After the Susquehanna Trail was completed that year, linking Harrisburg to Williamsport with a modern, concrete highway, traffic through town increased dramatically. Pedestrian safety was now a pressing issue, and popular will emerged to place a $500, three-color traffic light in the place occupied by what the Times called “the almost useless fountain.” As motor traffic had increased steadily over the past five years, it became very dangerous for anyone to use the fountain to water their horses.

The traffic signal, 1929
(Credit: Charles L. Fasold collection)

In their December 1925 meeting, the borough council passed an ordinance to remove the fountain and replace it with the signal. The swap occurred in January 1926. By mid-February, residents had moved on with their lives, debating instead about whether they could make a right turn on red.

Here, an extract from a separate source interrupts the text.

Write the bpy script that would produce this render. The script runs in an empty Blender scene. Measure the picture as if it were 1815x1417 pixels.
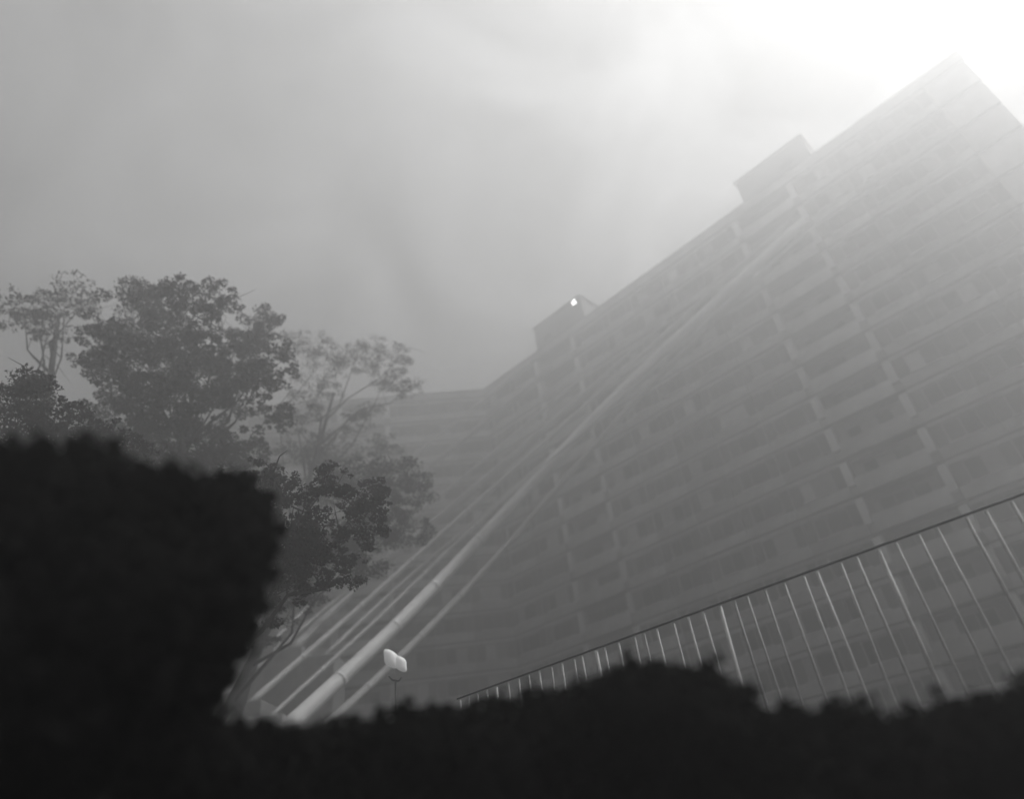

It would be another twelve years before the old fountain’s concrete base was removed from the intersection. By the mid-1930s, motorists were crashing into the traffic light frequently, giving it what the Daily Item called “its weekly scuffing.” A fertilizer truck with a driver who had just dozed off destroyed the traffic signal in June 1937. Although the driver agreed to sell the truck to pay for a replacement light, borough council balked. A few days later, a truck full of bathroom fixtures clipped the base, leaving the vehicle stranded at the “jinx corner” for five hours.

The end was in sight.

The intersection at Market and Pine, 1938
(Credit: Charles L. Fasold collection)

Council president Russell told reporters, “there is doubt in some [council members’] minds whether a light is needed at all at this intersection.” Another crash a few days later scattered enough of the base that it became cheaper to install a modern, hanging traffic light than to repair the old one. In a “dramatic session” at 10:30 PM at the intersection of Pine and Market, borough council voted to get rid of what remained of the base. After six car accidents in five weeks, they had reached their limit. The next morning, July 16, 1937, workers clawed, drilled, and chiseled the base down to nothing. After twenty-seven years and a month, Harold McClure’s gift that kept on giving stopped giving.